● **Task requirements**:
Can the data below be set down again exactly, line for line?

##### Data #####

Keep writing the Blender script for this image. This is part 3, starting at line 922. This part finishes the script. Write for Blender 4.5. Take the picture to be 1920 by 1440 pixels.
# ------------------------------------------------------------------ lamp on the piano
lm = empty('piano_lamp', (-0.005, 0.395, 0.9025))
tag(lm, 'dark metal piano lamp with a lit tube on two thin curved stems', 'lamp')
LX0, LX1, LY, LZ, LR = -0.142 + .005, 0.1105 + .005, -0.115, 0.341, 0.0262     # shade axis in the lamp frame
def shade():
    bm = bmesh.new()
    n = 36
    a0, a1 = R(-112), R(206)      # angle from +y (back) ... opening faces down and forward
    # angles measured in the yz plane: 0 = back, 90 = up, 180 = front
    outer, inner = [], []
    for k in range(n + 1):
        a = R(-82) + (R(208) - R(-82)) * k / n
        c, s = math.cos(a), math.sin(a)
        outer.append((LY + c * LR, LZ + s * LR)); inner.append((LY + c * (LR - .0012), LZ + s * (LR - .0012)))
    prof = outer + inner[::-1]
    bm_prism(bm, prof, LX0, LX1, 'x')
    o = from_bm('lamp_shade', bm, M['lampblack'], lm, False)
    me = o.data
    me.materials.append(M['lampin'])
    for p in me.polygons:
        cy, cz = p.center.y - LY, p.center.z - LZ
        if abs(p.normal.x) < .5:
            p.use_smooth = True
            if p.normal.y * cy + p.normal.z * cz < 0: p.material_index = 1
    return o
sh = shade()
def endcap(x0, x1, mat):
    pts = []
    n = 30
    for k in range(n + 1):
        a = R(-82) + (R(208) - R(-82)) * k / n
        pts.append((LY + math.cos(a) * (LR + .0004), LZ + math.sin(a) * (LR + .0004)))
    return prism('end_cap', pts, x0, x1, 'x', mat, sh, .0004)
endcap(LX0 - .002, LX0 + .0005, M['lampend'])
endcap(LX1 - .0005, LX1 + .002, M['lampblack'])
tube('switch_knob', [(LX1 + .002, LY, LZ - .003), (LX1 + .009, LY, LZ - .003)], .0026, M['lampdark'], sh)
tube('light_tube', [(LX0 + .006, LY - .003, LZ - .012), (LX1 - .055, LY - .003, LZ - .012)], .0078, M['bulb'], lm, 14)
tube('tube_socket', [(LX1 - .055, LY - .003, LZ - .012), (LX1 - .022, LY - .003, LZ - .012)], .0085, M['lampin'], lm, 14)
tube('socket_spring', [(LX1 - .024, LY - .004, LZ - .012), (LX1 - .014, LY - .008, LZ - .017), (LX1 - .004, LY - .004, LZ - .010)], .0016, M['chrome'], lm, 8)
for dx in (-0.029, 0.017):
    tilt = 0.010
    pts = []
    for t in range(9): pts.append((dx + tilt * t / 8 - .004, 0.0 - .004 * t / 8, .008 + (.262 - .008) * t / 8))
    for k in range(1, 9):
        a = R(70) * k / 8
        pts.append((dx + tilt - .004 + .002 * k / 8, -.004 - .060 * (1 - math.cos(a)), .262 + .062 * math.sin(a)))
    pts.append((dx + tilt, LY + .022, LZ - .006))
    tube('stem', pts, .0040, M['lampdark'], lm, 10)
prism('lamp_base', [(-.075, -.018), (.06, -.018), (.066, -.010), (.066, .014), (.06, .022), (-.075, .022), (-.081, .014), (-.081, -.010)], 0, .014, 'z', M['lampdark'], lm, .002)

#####

● **Response to this task**:
Keep writing the Blender script for this image. This is part 3, starting at line 922. This part finishes the script. Write for Blender 4.5. Take the picture to be 1920 by 1440 pixels.
# ------------------------------------------------------------------ lamp on the piano
lm = empty('piano_lamp', (-0.005, 0.395, 0.9025))
tag(lm, 'dark metal piano lamp with a lit tube on two thin curved stems', 'lamp')
LX0, LX1, LY, LZ, LR = -0.142 + .005, 0.1105 + .005, -0.115, 0.341, 0.0262     # shade axis in the lamp frame
def shade():
    bm = bmesh.new()
    n = 36
    a0, a1 = R(-112), R(206)      # angle from +y (back) ... opening faces down and forward
    # angles measured in the yz plane: 0 = back, 90 = up, 180 = front
    outer, inner = [], []
    for k in range(n + 1):
        a = R(-82) + (R(208) - R(-82)) * k / n
        c, s = math.cos(a), math.sin(a)
        outer.append((LY + c * LR, LZ + s * LR)); inner.append((LY + c * (LR - .0012), LZ + s * (LR - .0012)))
    prof = outer + inner[::-1]
    bm_prism(bm, prof, LX0, LX1, 'x')
    o = from_bm('lamp_shade', bm, M['lampblack'], lm, False)
    me = o.data
    me.materials.append(M['lampin'])
    for p in me.polygons:
        cy, cz = p.center.y - LY, p.center.z - LZ
        if abs(p.normal.x) < .5:
            p.use_smooth = True
            if p.normal.y * cy + p.normal.z * cz < 0: p.material_index = 1
    return o
sh = shade()
def endcap(x0, x1, mat):
    pts = []
    n = 30
    for k in range(n + 1):
        a = R(-82) + (R(208) - R(-82)) * k / n
        pts.append((LY + math.cos(a) * (LR + .0004), LZ + math.sin(a) * (LR + .0004)))
    return prism('end_cap', pts, x0, x1, 'x', mat, sh, .0004)
endcap(LX0 - .002, LX0 + .0005, M['lampend'])
endcap(LX1 - .0005, LX1 + .002, M['lampblack'])
tube('switch_knob', [(LX1 + .002, LY, LZ - .003), (LX1 + .009, LY, LZ - .003)], .0026, M['lampdark'], sh)
tube('light_tube', [(LX0 + .006, LY - .003, LZ - .012), (LX1 - .055, LY - .003, LZ - .012)], .0078, M['bulb'], lm, 14)
tube('tube_socket', [(LX1 - .055, LY - .003, LZ - .012), (LX1 - .022, LY - .003, LZ - .012)], .0085, M['lampin'], lm, 14)
tube('socket_spring', [(LX1 - .024, LY - .004, LZ - .012), (LX1 - .014, LY - .008, LZ - .017), (LX1 - .004, LY - .004, LZ - .010)], .0016, M['chrome'], lm, 8)
for dx in (-0.029, 0.017):
    tilt = 0.010
    pts = []
    for t in range(9): pts.append((dx + tilt * t / 8 - .004, 0.0 - .004 * t / 8, .008 + (.262 - .008) * t / 8))
    for k in range(1, 9):
        a = R(70) * k / 8
        pts.append((dx + tilt - .004 + .002 * k / 8, -.004 - .060 * (1 - math.cos(a)), .262 + .062 * math.sin(a)))
    pts.append((dx + tilt, LY + .022, LZ - .006))
    tube('stem', pts, .0040, M['lampdark'], lm, 10)
prism('lamp_base', [(-.075, -.018), (.06, -.018), (.066, -.010), (.066, .014), (.06, .022), (-.075, .022), (-.081, .014), (-.081, -.010)], 0, .014, 'z', M['lampdark'], lm, .002)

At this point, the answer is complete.